Kisaran sebulan lalu, saya tergerak untuk membaca kembali buku klasik karya Warren Bennis—bersama Burt Nanus, bertajuk Leaders: Strategies for Taking Charge. Karya klasik ini bisa dikatakan salah satu karya terbaik Bennis, mendampingi karya lainnya On Becoming a Leader. Dan berbekal semangat meluap-luap, saya meniatkan diri untuk menulis rangkaian artikel membahas kedua buku tersebut. Selain sebagai catatan belajar, saya berharap artikel-artikel ini juga bisa bermanfaat untuk siapa saja yang berminat membacanya.
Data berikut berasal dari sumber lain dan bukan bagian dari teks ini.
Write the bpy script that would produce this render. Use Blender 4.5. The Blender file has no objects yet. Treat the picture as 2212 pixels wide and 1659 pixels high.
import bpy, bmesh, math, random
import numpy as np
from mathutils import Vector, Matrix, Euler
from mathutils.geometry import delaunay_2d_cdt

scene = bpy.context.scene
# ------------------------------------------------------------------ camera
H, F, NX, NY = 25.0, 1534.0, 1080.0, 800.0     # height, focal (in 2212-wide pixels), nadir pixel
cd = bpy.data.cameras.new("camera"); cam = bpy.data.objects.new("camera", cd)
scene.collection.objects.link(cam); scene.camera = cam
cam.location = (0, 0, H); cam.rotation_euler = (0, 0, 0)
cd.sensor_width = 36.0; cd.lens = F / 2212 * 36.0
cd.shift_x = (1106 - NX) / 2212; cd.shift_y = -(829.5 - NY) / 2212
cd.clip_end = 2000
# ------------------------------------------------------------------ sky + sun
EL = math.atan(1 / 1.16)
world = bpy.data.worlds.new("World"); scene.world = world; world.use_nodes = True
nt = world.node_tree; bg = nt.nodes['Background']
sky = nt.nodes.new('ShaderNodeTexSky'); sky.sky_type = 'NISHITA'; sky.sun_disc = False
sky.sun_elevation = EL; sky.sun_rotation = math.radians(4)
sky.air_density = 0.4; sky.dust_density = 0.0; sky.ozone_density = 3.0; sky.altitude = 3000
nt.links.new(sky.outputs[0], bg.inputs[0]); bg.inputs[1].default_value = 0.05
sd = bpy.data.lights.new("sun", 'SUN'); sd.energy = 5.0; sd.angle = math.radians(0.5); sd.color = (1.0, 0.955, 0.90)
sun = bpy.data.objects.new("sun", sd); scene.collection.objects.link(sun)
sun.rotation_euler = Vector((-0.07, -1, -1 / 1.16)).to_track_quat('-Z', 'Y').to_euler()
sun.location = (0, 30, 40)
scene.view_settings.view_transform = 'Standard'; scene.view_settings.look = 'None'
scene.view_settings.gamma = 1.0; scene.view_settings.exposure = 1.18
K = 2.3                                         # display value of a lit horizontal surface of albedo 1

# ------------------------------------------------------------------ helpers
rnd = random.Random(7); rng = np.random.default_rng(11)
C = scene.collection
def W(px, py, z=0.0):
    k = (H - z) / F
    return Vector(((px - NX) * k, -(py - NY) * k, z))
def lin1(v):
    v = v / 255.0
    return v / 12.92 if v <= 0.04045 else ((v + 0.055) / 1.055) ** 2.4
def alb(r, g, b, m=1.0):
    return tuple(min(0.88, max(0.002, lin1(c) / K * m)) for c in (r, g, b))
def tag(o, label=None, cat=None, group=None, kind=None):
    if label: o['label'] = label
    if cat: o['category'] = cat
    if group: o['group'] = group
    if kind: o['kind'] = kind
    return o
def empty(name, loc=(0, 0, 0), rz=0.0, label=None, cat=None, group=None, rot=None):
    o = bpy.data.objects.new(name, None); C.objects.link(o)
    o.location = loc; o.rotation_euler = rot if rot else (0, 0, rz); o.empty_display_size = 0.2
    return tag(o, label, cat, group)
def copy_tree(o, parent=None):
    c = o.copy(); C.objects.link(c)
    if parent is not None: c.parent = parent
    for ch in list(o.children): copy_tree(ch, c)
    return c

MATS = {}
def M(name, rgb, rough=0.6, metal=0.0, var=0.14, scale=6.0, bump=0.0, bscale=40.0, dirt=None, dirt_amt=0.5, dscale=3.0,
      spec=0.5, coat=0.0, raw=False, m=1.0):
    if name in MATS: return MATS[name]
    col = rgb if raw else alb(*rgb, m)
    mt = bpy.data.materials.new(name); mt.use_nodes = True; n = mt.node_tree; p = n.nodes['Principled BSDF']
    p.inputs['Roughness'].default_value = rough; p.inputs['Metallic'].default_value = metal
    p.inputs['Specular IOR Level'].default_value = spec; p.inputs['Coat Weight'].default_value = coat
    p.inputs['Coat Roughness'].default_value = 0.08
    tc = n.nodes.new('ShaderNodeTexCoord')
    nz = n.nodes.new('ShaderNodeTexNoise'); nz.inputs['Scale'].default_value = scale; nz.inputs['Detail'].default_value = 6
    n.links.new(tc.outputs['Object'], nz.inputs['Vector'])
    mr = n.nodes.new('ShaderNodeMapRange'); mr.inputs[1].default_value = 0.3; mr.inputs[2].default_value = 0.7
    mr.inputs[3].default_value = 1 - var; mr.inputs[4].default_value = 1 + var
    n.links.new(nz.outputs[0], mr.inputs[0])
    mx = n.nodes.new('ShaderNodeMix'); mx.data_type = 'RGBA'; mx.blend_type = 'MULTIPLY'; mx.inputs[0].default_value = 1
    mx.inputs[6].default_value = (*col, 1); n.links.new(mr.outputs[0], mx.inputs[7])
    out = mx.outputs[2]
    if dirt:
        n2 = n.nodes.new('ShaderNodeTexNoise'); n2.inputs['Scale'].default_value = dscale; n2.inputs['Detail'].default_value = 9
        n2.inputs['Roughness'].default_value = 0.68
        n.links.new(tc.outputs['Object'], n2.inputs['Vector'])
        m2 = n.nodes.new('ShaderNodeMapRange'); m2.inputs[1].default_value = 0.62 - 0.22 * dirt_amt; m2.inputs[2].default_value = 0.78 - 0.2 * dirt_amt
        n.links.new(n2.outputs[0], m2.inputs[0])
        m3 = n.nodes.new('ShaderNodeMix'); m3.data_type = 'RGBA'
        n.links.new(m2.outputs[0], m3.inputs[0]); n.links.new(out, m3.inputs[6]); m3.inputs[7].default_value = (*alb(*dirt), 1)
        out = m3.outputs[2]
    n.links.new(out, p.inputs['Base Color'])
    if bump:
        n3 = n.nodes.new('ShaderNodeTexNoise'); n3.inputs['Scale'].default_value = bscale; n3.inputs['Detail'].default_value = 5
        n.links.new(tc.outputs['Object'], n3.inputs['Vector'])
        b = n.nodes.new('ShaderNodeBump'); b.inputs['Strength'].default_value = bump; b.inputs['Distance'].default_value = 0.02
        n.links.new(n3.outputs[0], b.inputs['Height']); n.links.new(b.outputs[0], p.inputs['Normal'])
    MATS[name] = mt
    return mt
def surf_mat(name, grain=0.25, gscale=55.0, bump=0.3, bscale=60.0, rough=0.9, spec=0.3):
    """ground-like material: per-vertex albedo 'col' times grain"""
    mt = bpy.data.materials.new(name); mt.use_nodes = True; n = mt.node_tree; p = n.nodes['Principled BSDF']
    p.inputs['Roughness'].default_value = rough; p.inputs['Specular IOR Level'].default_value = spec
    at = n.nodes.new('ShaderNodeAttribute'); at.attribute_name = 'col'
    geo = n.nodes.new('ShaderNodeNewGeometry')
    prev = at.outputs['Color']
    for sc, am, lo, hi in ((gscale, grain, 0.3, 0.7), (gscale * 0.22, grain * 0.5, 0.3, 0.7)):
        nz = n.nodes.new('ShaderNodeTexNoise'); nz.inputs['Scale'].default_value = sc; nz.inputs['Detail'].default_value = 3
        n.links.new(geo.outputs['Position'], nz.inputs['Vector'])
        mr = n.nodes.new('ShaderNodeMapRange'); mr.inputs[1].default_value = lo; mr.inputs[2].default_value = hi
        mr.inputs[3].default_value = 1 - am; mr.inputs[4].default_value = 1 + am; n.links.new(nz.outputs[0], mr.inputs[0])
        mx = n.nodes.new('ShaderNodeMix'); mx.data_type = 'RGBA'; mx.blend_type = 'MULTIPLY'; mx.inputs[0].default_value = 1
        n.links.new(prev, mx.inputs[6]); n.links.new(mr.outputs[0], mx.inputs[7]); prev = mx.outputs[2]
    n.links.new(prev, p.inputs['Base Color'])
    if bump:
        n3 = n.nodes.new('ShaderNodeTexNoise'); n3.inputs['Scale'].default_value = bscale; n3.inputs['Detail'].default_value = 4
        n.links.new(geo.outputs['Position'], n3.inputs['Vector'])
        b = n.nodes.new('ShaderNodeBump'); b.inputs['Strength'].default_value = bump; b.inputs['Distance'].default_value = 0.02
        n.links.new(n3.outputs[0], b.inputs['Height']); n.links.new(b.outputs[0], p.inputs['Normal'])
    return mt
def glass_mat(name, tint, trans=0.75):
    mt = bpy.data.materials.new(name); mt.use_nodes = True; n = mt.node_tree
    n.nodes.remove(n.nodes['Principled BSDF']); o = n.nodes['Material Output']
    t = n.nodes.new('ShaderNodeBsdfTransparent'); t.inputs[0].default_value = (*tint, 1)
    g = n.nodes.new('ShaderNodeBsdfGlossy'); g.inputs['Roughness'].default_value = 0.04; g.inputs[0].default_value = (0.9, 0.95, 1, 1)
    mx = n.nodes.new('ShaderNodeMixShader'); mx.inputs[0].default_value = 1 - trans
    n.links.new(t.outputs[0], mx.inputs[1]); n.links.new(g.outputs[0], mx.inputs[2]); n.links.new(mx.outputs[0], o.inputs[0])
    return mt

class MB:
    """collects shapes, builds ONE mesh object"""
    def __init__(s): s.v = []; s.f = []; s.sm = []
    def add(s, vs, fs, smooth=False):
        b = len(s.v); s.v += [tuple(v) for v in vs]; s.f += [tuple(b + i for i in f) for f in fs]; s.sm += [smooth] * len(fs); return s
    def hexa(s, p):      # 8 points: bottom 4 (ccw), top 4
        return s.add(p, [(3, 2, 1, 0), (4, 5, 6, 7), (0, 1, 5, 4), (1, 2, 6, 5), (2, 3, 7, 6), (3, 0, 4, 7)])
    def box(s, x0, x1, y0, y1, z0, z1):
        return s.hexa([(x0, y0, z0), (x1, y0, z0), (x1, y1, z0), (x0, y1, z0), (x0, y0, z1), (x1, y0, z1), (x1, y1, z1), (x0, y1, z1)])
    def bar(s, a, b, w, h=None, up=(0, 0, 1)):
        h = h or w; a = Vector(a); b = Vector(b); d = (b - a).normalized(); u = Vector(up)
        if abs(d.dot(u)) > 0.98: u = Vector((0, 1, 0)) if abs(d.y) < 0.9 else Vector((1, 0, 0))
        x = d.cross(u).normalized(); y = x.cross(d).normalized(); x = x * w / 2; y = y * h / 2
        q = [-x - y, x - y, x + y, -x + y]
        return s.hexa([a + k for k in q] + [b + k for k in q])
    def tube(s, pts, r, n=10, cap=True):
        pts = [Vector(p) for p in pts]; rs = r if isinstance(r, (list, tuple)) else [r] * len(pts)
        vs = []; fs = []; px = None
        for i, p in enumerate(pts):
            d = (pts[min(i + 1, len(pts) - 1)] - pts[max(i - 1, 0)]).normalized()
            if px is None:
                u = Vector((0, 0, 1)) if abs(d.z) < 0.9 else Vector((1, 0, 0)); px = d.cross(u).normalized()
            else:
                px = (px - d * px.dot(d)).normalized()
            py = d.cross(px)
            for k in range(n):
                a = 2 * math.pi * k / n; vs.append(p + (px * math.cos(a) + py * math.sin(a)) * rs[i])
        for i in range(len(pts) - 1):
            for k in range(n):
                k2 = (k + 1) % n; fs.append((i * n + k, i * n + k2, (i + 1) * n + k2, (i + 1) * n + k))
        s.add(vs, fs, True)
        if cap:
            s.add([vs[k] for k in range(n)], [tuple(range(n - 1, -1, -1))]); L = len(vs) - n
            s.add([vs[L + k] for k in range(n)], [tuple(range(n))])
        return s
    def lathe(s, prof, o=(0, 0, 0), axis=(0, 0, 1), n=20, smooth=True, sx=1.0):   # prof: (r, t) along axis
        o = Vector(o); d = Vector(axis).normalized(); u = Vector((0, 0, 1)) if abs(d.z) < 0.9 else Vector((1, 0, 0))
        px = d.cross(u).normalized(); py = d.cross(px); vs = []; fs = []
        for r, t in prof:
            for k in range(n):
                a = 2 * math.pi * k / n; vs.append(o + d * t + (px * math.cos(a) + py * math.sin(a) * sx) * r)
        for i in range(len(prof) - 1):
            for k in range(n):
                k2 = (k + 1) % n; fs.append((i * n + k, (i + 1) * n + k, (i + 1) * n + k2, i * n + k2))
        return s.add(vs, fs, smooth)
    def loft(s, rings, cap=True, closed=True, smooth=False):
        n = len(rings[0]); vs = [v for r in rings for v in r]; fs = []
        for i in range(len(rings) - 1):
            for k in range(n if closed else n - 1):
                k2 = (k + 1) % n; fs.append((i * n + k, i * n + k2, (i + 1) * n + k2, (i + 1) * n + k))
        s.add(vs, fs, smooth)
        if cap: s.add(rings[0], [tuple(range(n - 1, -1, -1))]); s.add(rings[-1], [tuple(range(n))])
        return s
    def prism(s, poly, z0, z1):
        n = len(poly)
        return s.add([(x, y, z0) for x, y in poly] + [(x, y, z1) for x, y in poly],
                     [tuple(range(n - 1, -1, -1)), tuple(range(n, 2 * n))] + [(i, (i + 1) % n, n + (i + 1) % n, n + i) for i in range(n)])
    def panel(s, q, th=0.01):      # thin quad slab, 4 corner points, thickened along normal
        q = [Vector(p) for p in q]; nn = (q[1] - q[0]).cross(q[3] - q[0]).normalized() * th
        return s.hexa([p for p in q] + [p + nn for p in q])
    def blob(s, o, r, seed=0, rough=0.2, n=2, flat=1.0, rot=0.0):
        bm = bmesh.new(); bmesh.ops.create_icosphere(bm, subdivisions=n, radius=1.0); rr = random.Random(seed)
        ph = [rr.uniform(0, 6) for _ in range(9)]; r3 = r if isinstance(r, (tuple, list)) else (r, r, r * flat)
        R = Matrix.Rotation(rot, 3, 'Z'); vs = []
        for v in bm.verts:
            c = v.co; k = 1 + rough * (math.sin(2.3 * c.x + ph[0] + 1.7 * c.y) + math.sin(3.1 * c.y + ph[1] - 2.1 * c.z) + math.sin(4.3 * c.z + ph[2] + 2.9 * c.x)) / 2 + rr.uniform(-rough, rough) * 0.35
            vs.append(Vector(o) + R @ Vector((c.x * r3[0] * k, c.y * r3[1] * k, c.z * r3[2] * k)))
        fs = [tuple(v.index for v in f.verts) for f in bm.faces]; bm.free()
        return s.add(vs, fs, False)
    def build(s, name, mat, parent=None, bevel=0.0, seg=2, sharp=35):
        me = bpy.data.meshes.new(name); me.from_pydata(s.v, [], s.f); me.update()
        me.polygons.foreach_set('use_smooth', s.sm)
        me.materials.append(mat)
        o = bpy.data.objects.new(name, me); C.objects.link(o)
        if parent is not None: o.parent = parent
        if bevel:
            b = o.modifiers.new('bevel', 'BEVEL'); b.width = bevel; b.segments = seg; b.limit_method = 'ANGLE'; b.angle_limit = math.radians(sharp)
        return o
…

Warren Bennis adalah pakar kepemimpinan yang disebut-sebut memprakarsai lahirnya bidang studi ini. Persis seperti Peter Drucker yang dikatakan pendiri bidang studi manajemen. Seorang profesor di University of Southern California, Bennis dikenal karena karya-karyanya yang begitu kaya, berbasis riset, namun sekaligus praktis dan mudah dipahami oleh para praktisi. Menurut situs pribadinya, BusinessWeek pernah menyebutnya sebagai satu dari sepuluh profesor yang memiliki pengaruh besar dalam dunia bisnis. Dan bukunya yang akan saya bahas kali ini, Leaders, dinobatkan sebagai 1 dari 50 buku terbaik sepanjang masa oleh The Financial Times. Bagi Anda yang ingin mengetahui lebih dalam tentang kisah pribadi Bennis, silakan menyimak Still Surprised, memoar yang mengisahkan kehidupan begawan kepemimpinan ini.
Leaders sejatinya merupakan intisari dari sebuah studi yang dilakukan Warren Bennis dan Burt Nanus terhadap 90 pemimpin puncak dari beragam bidang. Ini yang menarik. Kebanyakan buku tentang kepemimpinan—pun kata kepemimpinan itu sendiri—di masa kini sangat berasosiasi dengan bisnis. Atau paling dekat soal politik. Padahal, dalam banyak bidang kita akan menemui para pemimpin hebat, sebagaimana kita memerlukan para pemimpin handal dalam setiap bidang kehidupan. Maka karya pionir di bidangnya ini merupakan rintisan yang amat perlu untuk diteruskan, mengingat masa kini adalah masa yang –kata sebagian orang—masa krisis kepemimpinan.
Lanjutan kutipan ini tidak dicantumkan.